AI-focused data centers, such as Neocloud, are already being largely built in Europe. The demand for AI is enormous and real—not just hype—and adoption rates are increasing rapidly, says Christina Mertens (Virtus). According to her, the way data center space is leased has also changed: from flexible contracts of a few years for a few racks or 1 MW in a large facility, leasing has evolved to entire floors or even entire sites being leased by a single client, with longer-term and more secure contracts.
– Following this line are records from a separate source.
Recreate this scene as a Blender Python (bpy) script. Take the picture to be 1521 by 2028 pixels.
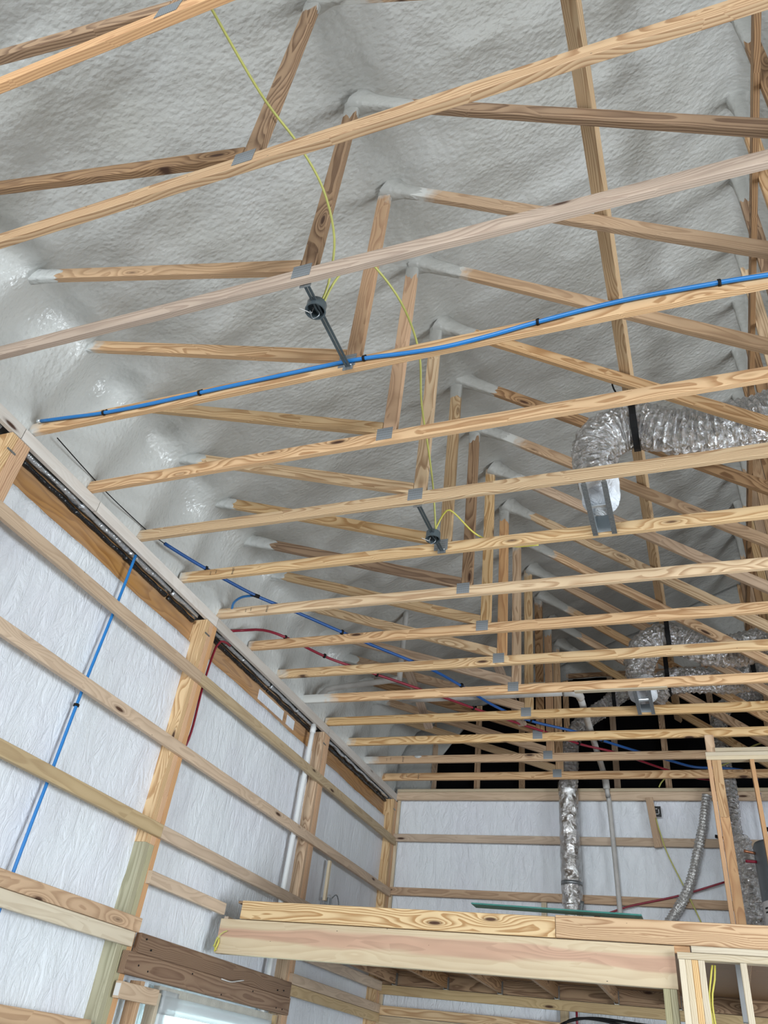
import bpy, bmesh, math, random
from mathutils import Vector, Matrix, noise as mn
random.seed(7)
for o in list(bpy.data.objects): bpy.data.objects.remove(o, do_unlink=True)
SC = bpy.context.scene
COL = SC.collection
Z0 = 4.70            # height of the trusses' bottom edge above the floor
PI = math.pi

# ------------------------------------------------------------ camera
cd = bpy.data.cameras.new('camera'); cam = bpy.data.objects.new('camera', cd); COL.objects.link(cam)
cd.sensor_fit = 'VERTICAL'; cd.sensor_height = 36.0; cd.lens = 1515.34 * 36.0 / 2028.0
cd.clip_start = 0.02; cd.clip_end = 100
def cam_axes(yaw, pitch, roll):
    f = Vector((math.sin(yaw)*math.cos(pitch), math.cos(yaw)*math.cos(pitch), math.sin(pitch)))
    r0 = Vector((math.cos(yaw), -math.sin(yaw), 0)); u0 = r0.cross(f)
    return r0*math.cos(roll)+u0*math.sin(roll), -r0*math.sin(roll)+u0*math.cos(roll), f
_r, _u, _f = cam_axes(-0.4285, 0.6382, 0.1332)
cam.matrix_world = Matrix((( _r.x, _u.x, -_f.x, 3.7329), (_r.y, _u.y, -_f.y, -2.5505), (_r.z, _u.z, -_f.z, -3.1266+Z0), (0, 0, 0, 1)))
SC.camera = cam

# ------------------------------------------------------------ world, lights, exposure
W = bpy.data.worlds.new('sky'); SC.world = W; W.use_nodes = True
W.node_tree.nodes['Background'].inputs[0].default_value = (0.80, 0.90, 1.0, 1)
W.node_tree.nodes['Background'].inputs[1].default_value = 0.8
def area(name, loc, target, sx, sy, power, col):
    l = bpy.data.lights.new(name, 'AREA'); l.shape = 'RECTANGLE'; l.size = sx; l.size_y = sy; l.energy = power; l.color = col
    o = bpy.data.objects.new(name, l); COL.objects.link(o); o.location = loc
    o.rotation_euler = (Vector(target)-Vector(loc)).to_track_quat('-Z', 'Y').to_euler(); return o
# daylight through the big door openings of the shell (back wall and right wall) and the left wall window
area('back_door_daylight', (3.2, -13.8, 2.2), (1.8, 7.0, 1.4), 4.4, 3.2, 1150, (0.90, 0.96, 1.0))
area('side_door_daylight', (9.2, 0.4, 1.5), (0.0, 2.0, 1.4), 3.0, 2.4, 420, (0.88, 0.95, 1.0))
area('left_window_daylight', (0.02, -3.6, 1.9), (2.5, -2.4, 2.8), 2.0, 1.3, 8, (0.88, 0.96, 1.0))
SC.view_settings.view_transform = 'Standard'; SC.view_settings.look = 'None'
SC.view_settings.gamma = 1.0; SC.view_settings.use_curve_mapping = False
SC.view_settings.exposure = 0.25

# ------------------------------------------------------------ helpers
def tag(o, label=None, cat=None, group=None, kind=None):
    if label: o['label'] = label
    if cat: o['category'] = cat
    if group: o['group'] = group
    if kind: o['kind'] = kind
    return o
def link(o, parent, M):
    COL.objects.link(o)
    if parent is not None:
        o.parent = parent
        P = parent; T = Matrix.Identity(4)
        while P is not None: T = P.matrix_basis @ T; P = P.parent
        o.matrix_basis = T.inverted() @ M
    else: o.matrix_basis = M
    return o
def empty(name, loc, label, cat, group=None):
    o = bpy.data.objects.new(name, None); o.empty_display_size = 0.1
    COL.objects.link(o); o.matrix_basis = Matrix.Translation(loc)
    return tag(o, label, cat, group)
def mesh(name, vs, fs, mat, parent=None, M=None, smooth=False):
    me = bpy.data.meshes.new(name); me.from_pydata([tuple(v) for v in vs], [], fs)
    bm = bmesh.new(); bm.from_mesh(me); bmesh.ops.recalc_face_normals(bm, faces=bm.faces); bm.to_mesh(me); bm.free()
    for m in (mat if isinstance(mat, (list, tuple)) else [mat]): me.materials.append(m)
    if smooth: me.polygons.foreach_set('use_smooth', [True]*len(me.polygons))
    o = bpy.data.objects.new(name, me)
    return link(o, parent, M or Matrix.Identity(4))
def frame(org, xd, zd):
    x = Vector(xd).normalized(); z = Vector(zd); z = (z - x*z.dot(x)).normalized(); y = z.cross(x)
    return Matrix(((x.x, y.x, z.x, org[0]), (x.y, y.y, z.y, org[1]), (x.z, y.z, z.z, org[2]), (0, 0, 0, 1)))
def board(name, a, b, w, t, wd, mat, parent=None, spray=0.0, ch=0.003, cut0=0.0, cut1=0.0):
    """timber from a to b: w wide along wd, t thick; local X runs along the grain"""
    a = Vector(a); b = Vector(b); L = (b-a).length
    M = frame(a, b-a, wd); c = min(ch, t*0.3)
    sec = [(-t/2+c, -w/2), (t/2-c, -w/2), (t/2, -w/2+c), (t/2, w/2-c), (t/2-c, w/2), (-t/2+c, w/2), (-t/2, w/2-c), (-t/2, -w/2+c)]
    vs = []
    for i, x in enumerate((0.0, L)):
        for (y, z) in sec:
            vs.append((x + (cut0*(z/w) if i == 0 else cut1*(z/w)), y, z))
    fs = [tuple(range(7, -1, -1)), tuple(range(8, 16))] + [(i, (i+1) % 8, 8+(i+1) % 8, 8+i) for i in range(8)]
    o = mesh(name, vs, fs, mat, parent, M); o['spray'] = float(spray); return o
def clip(poly, n, d):                # keep n.p >= d
    out = []
    for i in range(len(poly)):
        p, q = Vector(poly[i]), Vector(poly[(i+1) % len(poly)]); a = p.dot(n)-d; b = q.dot(n)-d
        if a >= 0: out.append(p)
        if (a < 0) != (b < 0): out.append(p + (q-p)*(a/(a-b)))
    return out
def web(name, A, B, w, y, t, mat, parent, clips, spray):
    """truss web in the plane y, from A (foam end) to B, given as (x, z)"""
    A = Vector(A); B = Vector(B); d = (B-A).normalized(); n = Vector((-d.y, d.x))
    poly = [A+n*w/2, A-n*w/2, B-n*w/2+d*0.2, B+n*w/2+d*0.2]
    for cn, cdst in clips: poly = clip(poly, Vector(cn), cdst)
    M = frame((A.x, y, A.y), (d.x, 0, d.y), (n.x, 0, n.y))
    loc = [((p-A).dot(d), (p-A).dot(n)) for p in poly]; k = len(loc)
    vs = [(s, -t/2, q) for s, q in loc] + [(s, t/2, q) for s, q in loc]
    fs = [tuple(range(k)), tuple(range(2*k-1, k-1, -1))] + [(i, (i+1) % k, k+(i+1) % k, k+i) for i in range(k)]
    o = mesh(name, vs, fs, mat, parent, M)
    bv = o.modifiers.new('bevel', 'BEVEL'); bv.width = 0.0025; bv.segments = 1
    o['spray'] = float(spray); return o
def smooth_path(pts, step=0.03):
    pts = [Vector(p) for p in pts]
    if len(pts) == 2:
        n = max(1, int((pts[1]-pts[0]).length/step)); return [pts[0].lerp(pts[1], i/n) for i in range(n+1)]
    P = [pts[0]*2-pts[1]] + pts + [pts[-1]*2-pts[-2]]; out = []
    for i in range(1, len(P)-2):
        p0, p1, p2, p3 = P[i-1:i+3]; n = max(2, int((p2-p1).length/step))
        for j in range(n):
            t = j/n
            out.append(0.5*((2*p1)+(p2-p0)*t+(2*p0-5*p1+4*p2-p3)*t*t+(3*p1-p0-3*p2+p3)*t**3))
    out.append(pts[-1]); return out
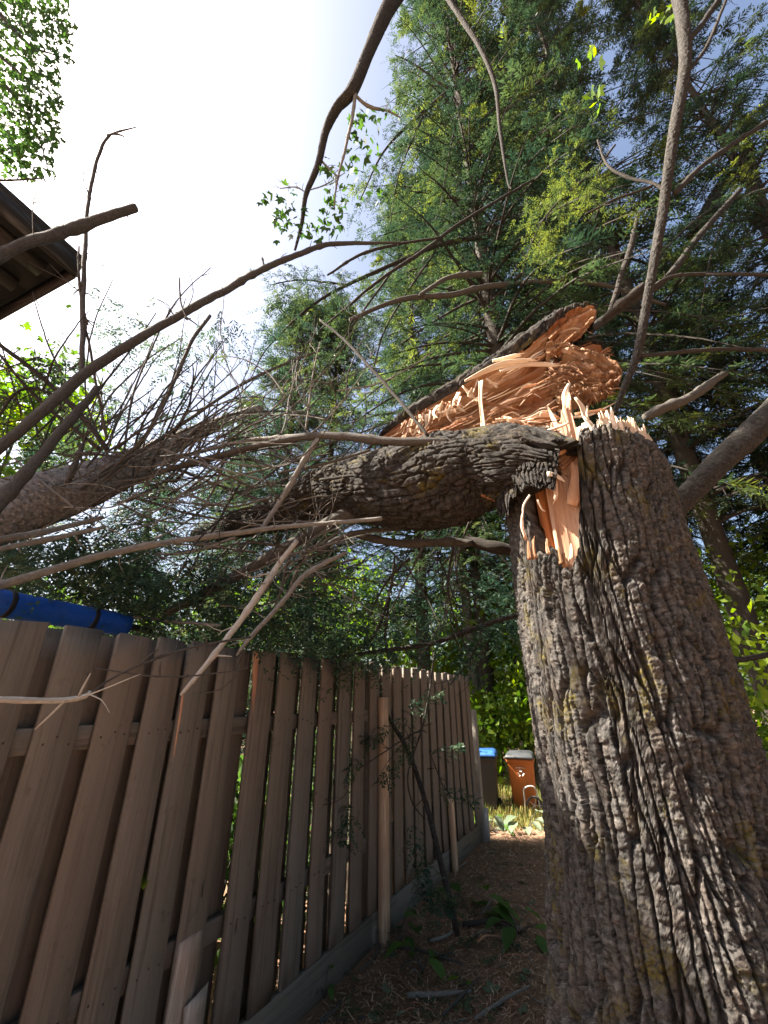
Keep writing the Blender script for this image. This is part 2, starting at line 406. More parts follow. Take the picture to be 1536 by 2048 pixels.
# loose timber standing at the fence
def stake(name, label, s, out, z0, z1, w, d, mat, seed, lean=(0, 0), brk=0.0, w2=None):
    rg = np.random.default_rng(seed); nz = 10; V = []; A = []
    for k in range(nz):
        u = k/(nz-1); z = z0+(z1-z0)*u
        for q, (x, y) in enumerate(((-w/2, d/2), (w/2, d/2), (w/2, -d/2), (-w/2, -d/2))):
            zz = z
            if k == nz-1: zz += brk*(rg.uniform(-1, 1)+(x/w)*1.2)
            V.append(fp(s+x+lean[0]*(z-z0)+rg.normal(0, .0008), out+y+lean[1]*(z-z0), zz)); A.append((x+y*1.3+seed, z, .5))
    n = 4; i, j = np.meshgrid(np.arange(nz-1), np.arange(n), indexing='ij')
    Q = np.stack([i*n+j, i*n+(j+1) % n, (i+1)*n+(j+1) % n, (i+1)*n+j], -1).reshape(-1, 4)
    T = [(0, 2, 1), (0, 3, 2), (nz*4-4, nz*4-3, nz*4-2), (nz*4-4, nz*4-2, nz*4-1)]
    o = mesh_np(name, np.array(V), Q, np.array(T), mat, None, {'bco': np.array(A)}, False, origin=tuple(fp(s, out, z0)))
    return tag(o, label, 'timber')
M['pale_timber'] = wood_mat('pale new timber', (.40, .27, .18), (.58, .42, .29), (.46, .29, .19))
M['grey_timber'] = wood_mat('weathered grey timber', (.26, .22, .19), (.44, .39, .34), (.36, .26, .20))
stake('timber_stake', 'tall tan timber stake standing against the middle of the fence', .83, .085, -.02, 1.585, .09, .05, M['pale_timber'], 1, (.0, -.006))
stake('timber_stake', 'short yellowish stake standing by the far half of the fence', 2.32, .09, -.03, .62, .07, .045, M['pale_timber'], 2, (-.02, -.01), .01)
stake('broken_board', 'grey broken board end leaning on the fence in the near corner', -.92, .062, -.2, .62, .115, .02, M['grey_timber'], 3, (.01, -.008), .02)
stake('broken_board', 'shorter pale broken board in front of the grey one', -.86, .09, -.2, .43, .10, .02, M['grey_timber'], 4, (.0, -.008), .03)

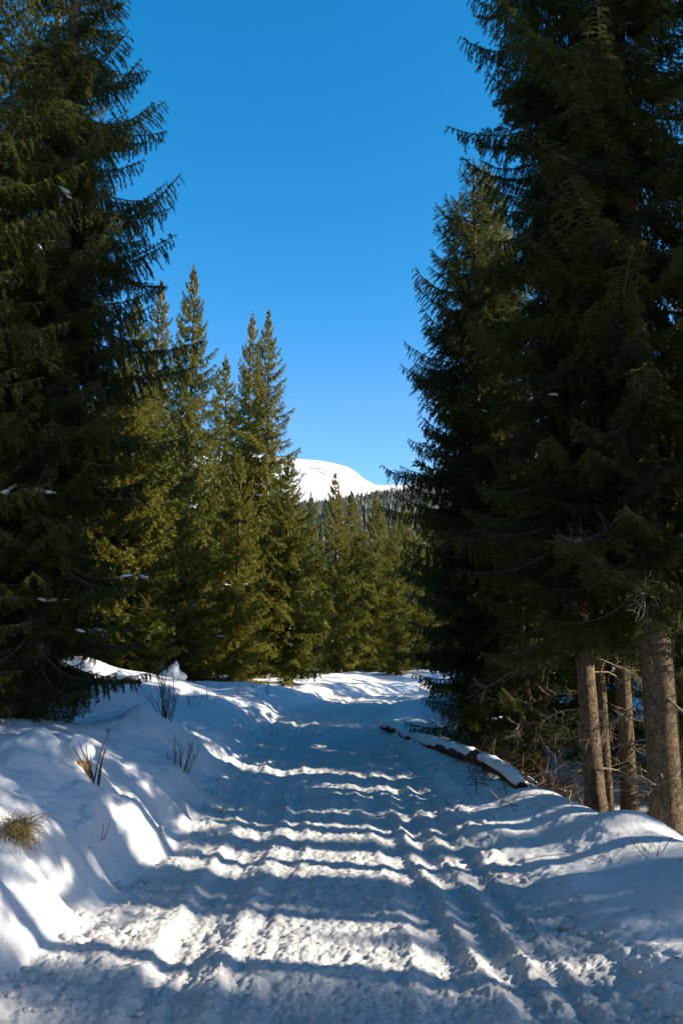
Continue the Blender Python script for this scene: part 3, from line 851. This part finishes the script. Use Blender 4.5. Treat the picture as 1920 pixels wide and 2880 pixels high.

The more a data center is customized for a client, the stronger the relationship and commitment become.

• Global demand for data centers is expected to triple, reaching over 180 GW
• By 2030, AI/ML and HPC workloads will account for 71% of the total, while GenAI will grow from 14% in 2025 to 40%.
• According to McKinsey, although significant capacity increases are announced through 2030, supply may remain below estimated demand after 2027. In Europe, the gap could reach 10 GW.
• This gap will put pressure on energy grids in key regions but will also create opportunities for new hubs and the entry of new market players.
• McKinsey estimates that Europe will account for approximately 15% of global workload volume by 2030, much of it driven by AI inference services.

Platform Global 2025 showed that data centers are more than just infrastructure—they’re hubs of innovation, where energy, AI technologies, and smart development strategies will shape who leads the next digital wave.